++++ Provided material ++++

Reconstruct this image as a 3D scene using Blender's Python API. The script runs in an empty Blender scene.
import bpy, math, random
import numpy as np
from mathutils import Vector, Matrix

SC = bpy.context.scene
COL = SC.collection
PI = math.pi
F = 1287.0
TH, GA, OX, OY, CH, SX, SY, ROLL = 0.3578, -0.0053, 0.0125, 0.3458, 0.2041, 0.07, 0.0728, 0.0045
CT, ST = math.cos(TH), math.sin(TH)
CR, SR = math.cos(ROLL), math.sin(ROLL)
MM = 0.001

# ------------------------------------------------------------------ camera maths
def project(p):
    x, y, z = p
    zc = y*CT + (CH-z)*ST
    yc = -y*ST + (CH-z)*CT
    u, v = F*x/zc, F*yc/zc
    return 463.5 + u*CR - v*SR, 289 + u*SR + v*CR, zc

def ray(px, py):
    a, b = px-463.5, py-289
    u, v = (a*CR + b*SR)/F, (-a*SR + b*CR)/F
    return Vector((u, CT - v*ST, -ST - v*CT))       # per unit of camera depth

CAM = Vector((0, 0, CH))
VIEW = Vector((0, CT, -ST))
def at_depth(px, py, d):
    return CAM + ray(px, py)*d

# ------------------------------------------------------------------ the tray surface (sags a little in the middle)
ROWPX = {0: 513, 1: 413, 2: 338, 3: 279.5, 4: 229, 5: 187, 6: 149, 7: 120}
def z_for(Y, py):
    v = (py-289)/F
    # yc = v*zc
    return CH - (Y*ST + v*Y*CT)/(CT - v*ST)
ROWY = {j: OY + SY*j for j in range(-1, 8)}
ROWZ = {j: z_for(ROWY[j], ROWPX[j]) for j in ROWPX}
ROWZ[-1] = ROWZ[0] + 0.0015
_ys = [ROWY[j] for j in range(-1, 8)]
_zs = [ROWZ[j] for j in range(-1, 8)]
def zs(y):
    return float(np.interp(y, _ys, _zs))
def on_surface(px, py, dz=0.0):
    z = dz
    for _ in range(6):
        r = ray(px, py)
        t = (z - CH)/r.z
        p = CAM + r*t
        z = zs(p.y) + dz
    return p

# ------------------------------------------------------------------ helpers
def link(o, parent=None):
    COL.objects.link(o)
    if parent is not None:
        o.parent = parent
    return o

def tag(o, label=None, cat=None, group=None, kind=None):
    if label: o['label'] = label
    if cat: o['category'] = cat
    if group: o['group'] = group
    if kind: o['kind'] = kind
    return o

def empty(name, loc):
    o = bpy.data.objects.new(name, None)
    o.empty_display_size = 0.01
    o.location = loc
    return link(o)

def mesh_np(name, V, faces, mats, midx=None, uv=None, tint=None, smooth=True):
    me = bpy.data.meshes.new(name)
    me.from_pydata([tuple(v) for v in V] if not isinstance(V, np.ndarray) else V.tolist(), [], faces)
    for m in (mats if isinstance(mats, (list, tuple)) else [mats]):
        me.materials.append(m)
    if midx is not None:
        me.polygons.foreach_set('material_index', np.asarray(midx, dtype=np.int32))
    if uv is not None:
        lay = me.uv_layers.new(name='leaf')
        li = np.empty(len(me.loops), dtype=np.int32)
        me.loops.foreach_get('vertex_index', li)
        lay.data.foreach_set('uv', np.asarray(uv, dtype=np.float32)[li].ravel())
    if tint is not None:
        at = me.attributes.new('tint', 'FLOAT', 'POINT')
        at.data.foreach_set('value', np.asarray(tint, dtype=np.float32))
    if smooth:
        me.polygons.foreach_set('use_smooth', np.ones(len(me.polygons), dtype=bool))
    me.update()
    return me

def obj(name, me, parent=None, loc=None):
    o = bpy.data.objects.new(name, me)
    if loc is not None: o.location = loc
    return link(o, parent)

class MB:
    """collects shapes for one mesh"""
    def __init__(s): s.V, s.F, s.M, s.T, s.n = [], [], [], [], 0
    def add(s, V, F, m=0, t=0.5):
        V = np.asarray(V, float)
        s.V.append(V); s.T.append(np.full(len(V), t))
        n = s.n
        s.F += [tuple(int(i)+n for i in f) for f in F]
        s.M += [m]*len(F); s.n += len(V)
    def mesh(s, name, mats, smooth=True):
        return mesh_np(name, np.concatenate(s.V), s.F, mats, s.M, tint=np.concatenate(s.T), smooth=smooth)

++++

Objective: Find the lines with the string "scene" and reproduce them.

Response:
Reconstruct this image as a 3D scene using Blender's Python API. The script runs in an empty Blender scene.
SC = bpy.context.scene